| Exercise task |
Collect from the data below each line with "follow".
━━━━━━━━
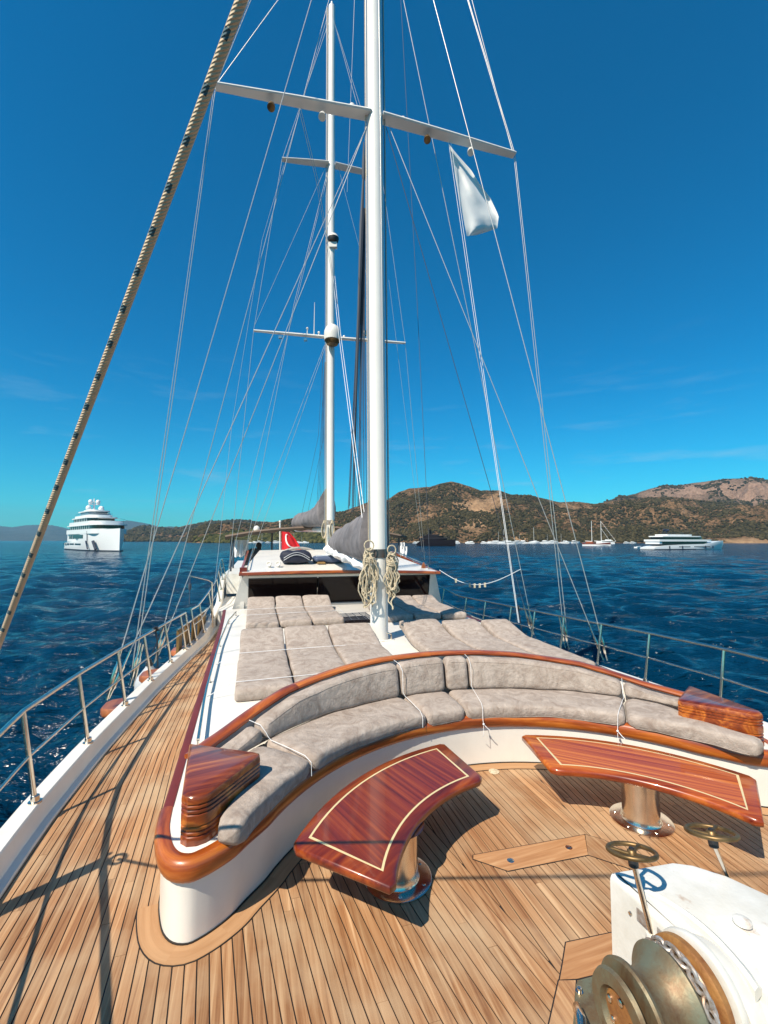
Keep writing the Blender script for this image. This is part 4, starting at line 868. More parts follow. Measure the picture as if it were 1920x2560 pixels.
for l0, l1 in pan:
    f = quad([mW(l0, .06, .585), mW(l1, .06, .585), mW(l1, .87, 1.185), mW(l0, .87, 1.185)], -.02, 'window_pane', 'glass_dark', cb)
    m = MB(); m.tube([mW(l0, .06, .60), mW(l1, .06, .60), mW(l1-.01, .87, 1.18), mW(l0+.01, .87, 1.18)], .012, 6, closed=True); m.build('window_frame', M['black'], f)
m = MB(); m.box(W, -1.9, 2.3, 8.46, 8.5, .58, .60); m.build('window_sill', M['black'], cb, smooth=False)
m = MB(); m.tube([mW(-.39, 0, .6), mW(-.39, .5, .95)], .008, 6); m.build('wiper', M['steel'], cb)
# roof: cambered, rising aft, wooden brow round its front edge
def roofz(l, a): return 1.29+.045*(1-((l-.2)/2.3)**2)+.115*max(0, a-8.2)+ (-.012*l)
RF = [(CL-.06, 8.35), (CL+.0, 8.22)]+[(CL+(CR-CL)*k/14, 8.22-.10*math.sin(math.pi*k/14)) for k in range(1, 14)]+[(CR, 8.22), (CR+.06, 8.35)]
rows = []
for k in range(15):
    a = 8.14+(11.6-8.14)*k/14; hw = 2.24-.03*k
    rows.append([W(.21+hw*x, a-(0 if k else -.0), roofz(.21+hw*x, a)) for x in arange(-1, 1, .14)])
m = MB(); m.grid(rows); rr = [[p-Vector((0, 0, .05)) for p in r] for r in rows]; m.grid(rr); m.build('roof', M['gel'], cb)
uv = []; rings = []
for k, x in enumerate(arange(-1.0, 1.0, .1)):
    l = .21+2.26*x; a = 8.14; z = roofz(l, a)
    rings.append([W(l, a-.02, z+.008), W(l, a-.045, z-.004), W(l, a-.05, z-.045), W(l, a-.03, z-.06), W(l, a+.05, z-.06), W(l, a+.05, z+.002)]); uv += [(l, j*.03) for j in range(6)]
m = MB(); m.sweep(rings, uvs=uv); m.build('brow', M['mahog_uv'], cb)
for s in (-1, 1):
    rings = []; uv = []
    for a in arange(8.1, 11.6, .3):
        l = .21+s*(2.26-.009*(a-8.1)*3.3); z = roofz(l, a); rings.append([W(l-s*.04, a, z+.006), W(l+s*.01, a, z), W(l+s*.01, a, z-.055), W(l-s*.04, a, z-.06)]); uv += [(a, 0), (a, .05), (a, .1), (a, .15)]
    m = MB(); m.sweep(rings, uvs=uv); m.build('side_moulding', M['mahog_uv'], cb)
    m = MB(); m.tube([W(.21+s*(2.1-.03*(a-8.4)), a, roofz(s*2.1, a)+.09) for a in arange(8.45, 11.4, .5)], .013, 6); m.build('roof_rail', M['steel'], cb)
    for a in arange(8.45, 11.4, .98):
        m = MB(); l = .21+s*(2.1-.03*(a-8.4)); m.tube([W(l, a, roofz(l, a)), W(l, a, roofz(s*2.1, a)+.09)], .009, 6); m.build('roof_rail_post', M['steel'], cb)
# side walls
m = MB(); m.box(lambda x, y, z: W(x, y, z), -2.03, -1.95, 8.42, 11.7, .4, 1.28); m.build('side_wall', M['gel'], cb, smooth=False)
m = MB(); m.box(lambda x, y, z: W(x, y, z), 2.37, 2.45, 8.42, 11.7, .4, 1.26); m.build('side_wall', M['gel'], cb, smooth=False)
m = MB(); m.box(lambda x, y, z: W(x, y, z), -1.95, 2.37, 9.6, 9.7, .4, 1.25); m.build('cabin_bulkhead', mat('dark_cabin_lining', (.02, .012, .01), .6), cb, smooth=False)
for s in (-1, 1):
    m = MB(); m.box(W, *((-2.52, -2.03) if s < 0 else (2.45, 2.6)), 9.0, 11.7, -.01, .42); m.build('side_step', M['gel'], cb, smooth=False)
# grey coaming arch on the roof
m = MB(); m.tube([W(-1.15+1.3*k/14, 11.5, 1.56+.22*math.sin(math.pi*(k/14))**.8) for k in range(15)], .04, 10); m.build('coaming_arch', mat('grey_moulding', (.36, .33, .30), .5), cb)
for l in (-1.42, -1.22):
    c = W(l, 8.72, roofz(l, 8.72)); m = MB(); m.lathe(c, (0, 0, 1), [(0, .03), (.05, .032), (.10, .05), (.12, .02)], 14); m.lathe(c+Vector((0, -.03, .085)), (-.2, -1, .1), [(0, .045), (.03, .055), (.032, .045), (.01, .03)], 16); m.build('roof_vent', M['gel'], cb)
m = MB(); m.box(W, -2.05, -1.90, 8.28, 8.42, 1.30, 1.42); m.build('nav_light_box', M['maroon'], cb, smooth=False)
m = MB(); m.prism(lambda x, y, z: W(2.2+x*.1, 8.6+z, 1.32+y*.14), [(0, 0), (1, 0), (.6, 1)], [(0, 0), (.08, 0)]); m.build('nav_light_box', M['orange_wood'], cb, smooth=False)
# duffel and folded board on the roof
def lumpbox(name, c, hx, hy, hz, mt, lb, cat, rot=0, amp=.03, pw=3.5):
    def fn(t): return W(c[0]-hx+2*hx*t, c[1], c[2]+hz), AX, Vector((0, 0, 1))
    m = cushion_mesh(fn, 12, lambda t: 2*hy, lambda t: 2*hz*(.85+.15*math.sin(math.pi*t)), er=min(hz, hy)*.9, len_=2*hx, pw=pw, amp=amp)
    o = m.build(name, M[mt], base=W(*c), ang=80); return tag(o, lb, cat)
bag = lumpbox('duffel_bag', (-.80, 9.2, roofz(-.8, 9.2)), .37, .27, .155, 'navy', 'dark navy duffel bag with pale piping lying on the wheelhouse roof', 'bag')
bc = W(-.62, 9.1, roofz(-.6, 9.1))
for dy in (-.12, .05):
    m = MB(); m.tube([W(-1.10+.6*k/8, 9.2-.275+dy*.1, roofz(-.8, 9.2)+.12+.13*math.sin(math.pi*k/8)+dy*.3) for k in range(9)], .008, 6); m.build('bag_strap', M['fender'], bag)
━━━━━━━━
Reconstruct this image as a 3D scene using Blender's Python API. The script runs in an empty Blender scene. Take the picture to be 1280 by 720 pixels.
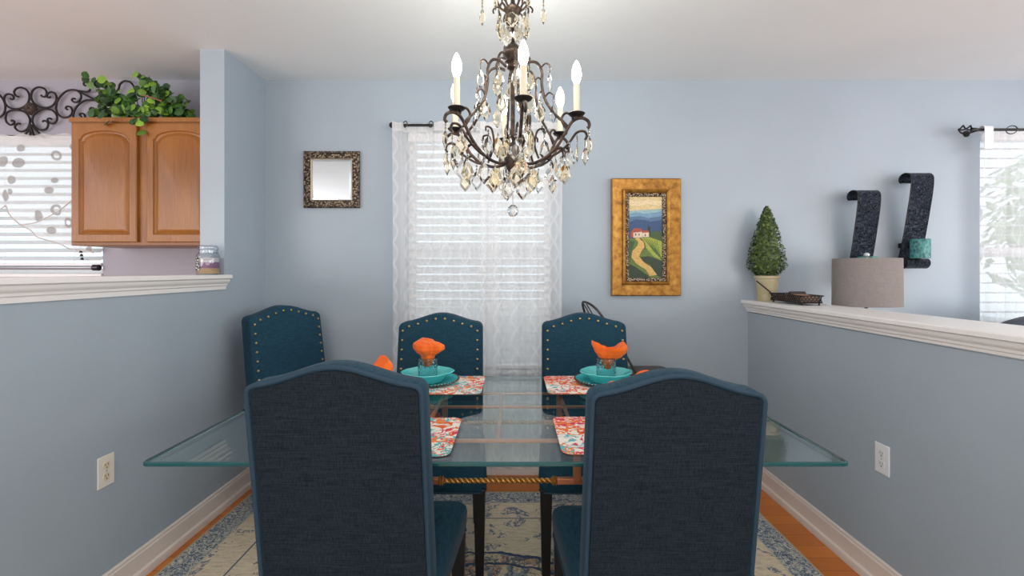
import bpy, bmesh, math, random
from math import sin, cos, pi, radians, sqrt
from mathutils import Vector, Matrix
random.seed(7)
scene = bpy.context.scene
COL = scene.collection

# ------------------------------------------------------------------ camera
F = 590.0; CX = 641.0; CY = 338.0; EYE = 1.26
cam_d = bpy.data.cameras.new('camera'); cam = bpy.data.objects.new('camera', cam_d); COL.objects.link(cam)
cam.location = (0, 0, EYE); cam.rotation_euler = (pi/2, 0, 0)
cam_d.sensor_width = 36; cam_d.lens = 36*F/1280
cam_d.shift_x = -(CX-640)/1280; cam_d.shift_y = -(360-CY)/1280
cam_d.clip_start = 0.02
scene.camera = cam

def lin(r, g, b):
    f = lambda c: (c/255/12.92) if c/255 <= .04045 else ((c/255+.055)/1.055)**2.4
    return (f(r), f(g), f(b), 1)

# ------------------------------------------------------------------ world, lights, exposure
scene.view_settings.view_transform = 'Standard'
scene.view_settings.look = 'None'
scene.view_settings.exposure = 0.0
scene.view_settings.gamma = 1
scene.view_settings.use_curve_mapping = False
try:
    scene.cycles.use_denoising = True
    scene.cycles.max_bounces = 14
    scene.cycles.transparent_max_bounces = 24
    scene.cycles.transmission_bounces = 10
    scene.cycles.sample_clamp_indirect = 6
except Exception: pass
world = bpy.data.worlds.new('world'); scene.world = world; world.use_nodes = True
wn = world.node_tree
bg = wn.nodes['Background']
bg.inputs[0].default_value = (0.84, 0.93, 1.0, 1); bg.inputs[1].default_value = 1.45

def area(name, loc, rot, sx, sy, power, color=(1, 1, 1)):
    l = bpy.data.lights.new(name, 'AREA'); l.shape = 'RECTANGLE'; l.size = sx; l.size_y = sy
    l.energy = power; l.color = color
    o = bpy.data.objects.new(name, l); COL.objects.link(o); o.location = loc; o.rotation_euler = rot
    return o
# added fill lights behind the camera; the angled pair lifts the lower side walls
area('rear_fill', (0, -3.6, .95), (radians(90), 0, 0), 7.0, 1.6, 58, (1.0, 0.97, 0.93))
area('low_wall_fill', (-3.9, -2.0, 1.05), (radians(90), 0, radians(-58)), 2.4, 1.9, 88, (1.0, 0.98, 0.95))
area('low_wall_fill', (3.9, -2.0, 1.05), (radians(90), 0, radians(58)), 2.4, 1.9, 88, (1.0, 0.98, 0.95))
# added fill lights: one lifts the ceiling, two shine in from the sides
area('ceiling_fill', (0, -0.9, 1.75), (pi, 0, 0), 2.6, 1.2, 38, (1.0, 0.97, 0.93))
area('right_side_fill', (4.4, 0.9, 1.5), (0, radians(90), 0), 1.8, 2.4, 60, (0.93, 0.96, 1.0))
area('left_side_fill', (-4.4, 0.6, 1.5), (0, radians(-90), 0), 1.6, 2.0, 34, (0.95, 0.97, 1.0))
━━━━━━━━
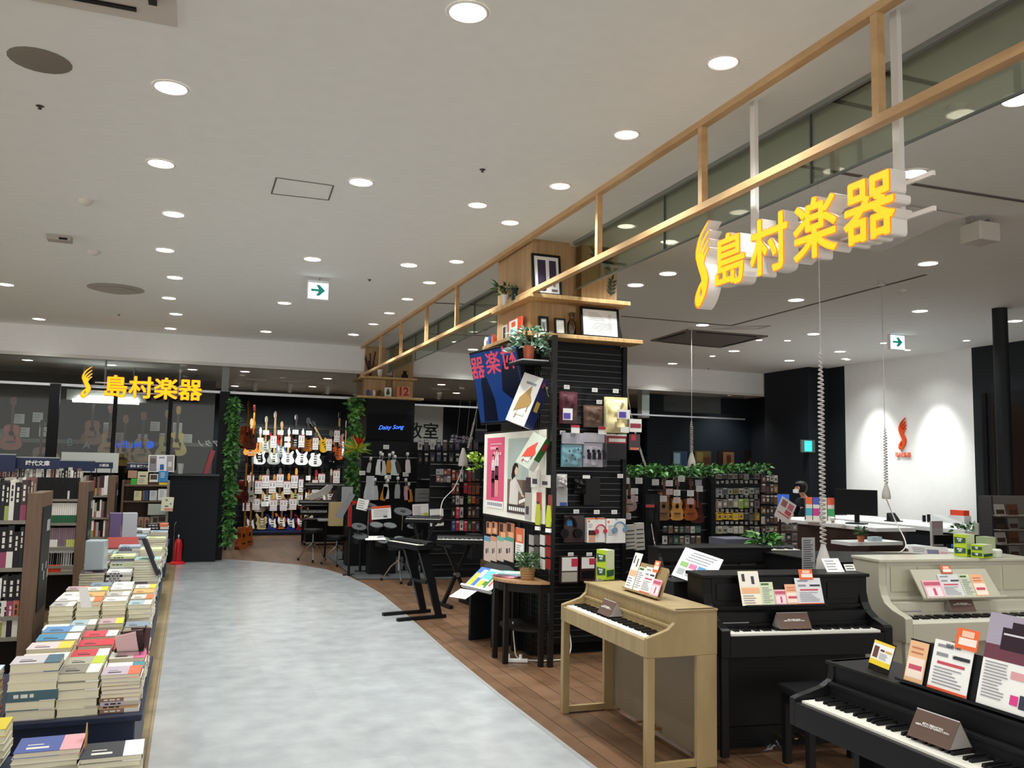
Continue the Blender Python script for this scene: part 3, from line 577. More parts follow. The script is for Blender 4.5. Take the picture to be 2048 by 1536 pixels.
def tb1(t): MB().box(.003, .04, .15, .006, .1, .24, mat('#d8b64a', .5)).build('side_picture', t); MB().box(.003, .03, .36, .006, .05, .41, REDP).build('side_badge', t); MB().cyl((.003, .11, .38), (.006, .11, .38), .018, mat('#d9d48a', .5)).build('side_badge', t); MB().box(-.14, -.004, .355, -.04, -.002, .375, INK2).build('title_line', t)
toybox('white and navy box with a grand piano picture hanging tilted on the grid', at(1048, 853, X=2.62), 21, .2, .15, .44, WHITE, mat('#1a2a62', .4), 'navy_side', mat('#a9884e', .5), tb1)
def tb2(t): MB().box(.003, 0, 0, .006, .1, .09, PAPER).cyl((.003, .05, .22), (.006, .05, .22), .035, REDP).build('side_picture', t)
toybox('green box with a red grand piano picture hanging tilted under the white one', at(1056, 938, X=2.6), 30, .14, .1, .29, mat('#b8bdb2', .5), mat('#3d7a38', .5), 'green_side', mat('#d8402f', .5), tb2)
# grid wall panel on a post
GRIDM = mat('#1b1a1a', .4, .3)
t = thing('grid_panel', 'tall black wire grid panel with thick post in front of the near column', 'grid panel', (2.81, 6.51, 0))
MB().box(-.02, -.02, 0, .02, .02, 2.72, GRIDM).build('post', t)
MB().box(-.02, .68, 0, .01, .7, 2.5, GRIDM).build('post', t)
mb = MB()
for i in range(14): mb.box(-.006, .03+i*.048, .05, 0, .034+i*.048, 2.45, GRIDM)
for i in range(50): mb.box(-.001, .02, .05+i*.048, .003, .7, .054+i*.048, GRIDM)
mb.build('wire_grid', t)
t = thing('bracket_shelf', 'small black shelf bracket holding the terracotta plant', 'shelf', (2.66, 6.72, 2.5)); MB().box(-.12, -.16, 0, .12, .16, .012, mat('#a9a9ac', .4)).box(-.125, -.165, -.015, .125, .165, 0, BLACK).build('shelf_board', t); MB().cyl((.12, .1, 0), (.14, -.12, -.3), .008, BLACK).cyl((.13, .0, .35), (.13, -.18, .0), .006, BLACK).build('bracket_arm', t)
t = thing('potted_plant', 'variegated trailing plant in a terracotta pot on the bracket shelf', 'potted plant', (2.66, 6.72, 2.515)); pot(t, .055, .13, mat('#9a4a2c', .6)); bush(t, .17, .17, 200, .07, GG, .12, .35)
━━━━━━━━
| Correct output |
Keep writing the Blender script for this image. This is part 4, starting at line 868. More parts follow. Measure the picture as if it were 1920x2560 pixels.
Continue the Blender Python script for this scene: part 3, from line 577. More parts follow. The script is for Blender 4.5. Take the picture to be 2048 by 1536 pixels.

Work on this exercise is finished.